-- BEGIN Record set --
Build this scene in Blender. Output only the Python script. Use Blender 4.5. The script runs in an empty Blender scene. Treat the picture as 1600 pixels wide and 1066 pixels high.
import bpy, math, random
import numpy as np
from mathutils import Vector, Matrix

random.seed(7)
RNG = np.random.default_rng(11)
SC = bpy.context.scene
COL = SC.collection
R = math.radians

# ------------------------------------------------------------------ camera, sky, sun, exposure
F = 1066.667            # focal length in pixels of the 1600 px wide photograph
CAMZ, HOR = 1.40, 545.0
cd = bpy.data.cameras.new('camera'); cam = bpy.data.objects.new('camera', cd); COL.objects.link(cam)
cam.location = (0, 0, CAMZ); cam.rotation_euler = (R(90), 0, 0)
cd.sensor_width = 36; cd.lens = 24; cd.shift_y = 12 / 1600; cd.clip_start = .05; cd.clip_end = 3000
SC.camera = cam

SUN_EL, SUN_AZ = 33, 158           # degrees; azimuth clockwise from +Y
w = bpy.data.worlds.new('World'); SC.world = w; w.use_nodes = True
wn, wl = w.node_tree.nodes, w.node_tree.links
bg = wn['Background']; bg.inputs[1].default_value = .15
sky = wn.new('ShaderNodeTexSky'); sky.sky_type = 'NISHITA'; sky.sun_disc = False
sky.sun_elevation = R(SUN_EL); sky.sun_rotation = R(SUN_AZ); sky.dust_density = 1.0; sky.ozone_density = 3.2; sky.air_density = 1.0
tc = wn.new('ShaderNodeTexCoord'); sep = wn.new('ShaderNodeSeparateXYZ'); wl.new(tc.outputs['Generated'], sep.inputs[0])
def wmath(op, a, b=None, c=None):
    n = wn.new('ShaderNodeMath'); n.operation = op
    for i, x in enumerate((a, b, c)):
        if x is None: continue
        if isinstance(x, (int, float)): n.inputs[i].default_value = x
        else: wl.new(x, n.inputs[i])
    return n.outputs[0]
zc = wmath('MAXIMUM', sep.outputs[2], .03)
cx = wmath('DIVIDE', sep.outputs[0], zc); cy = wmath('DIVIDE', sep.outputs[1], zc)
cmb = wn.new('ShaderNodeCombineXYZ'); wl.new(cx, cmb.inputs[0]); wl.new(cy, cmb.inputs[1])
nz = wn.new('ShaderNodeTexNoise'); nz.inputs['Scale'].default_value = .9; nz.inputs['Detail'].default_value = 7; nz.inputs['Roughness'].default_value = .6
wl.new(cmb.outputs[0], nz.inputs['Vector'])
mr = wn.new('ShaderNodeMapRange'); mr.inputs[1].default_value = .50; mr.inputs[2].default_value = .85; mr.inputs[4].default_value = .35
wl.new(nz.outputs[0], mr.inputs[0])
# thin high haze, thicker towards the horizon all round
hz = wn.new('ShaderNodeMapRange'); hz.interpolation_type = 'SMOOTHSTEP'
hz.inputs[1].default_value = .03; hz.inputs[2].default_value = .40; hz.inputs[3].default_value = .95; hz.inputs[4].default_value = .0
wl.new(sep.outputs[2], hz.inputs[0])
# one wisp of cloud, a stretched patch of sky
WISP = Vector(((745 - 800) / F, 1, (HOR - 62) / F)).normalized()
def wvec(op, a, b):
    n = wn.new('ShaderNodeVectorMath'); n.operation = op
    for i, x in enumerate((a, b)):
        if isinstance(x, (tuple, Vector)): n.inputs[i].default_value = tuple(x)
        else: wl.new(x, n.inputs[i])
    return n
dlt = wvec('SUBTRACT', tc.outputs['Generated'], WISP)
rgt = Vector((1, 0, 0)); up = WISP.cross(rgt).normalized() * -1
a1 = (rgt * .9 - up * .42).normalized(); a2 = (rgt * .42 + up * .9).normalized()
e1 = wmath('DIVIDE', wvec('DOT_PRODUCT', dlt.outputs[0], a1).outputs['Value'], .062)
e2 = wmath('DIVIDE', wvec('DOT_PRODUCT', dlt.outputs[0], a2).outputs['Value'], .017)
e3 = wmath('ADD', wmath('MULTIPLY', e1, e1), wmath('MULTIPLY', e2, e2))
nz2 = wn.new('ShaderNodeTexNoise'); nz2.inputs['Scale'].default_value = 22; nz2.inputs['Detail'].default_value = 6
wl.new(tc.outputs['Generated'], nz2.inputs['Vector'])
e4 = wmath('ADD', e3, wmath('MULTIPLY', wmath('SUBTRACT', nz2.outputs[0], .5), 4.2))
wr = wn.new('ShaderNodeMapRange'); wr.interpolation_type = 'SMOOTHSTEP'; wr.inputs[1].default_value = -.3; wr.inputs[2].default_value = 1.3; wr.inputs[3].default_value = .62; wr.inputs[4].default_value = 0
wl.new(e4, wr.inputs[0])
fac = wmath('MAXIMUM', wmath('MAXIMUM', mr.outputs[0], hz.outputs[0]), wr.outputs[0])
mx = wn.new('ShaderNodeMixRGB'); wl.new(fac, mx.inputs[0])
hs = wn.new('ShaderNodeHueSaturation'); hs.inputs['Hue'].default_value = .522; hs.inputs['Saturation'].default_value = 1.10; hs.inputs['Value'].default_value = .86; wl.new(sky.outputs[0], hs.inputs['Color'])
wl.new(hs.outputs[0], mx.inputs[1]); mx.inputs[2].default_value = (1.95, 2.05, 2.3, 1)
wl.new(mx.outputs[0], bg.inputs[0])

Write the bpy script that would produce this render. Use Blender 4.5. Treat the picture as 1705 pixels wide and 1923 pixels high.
-- END Record set --
→ Written request: Everything from the first line through the line containing "from mathutils import Vector, Matrix" should be quoted exactly, and nothing beyond it.

→ Task answer:
Build this scene in Blender. Output only the Python script. Use Blender 4.5. The script runs in an empty Blender scene. Treat the picture as 1600 pixels wide and 1066 pixels high.
import bpy, math, random
import numpy as np
from mathutils import Vector, Matrix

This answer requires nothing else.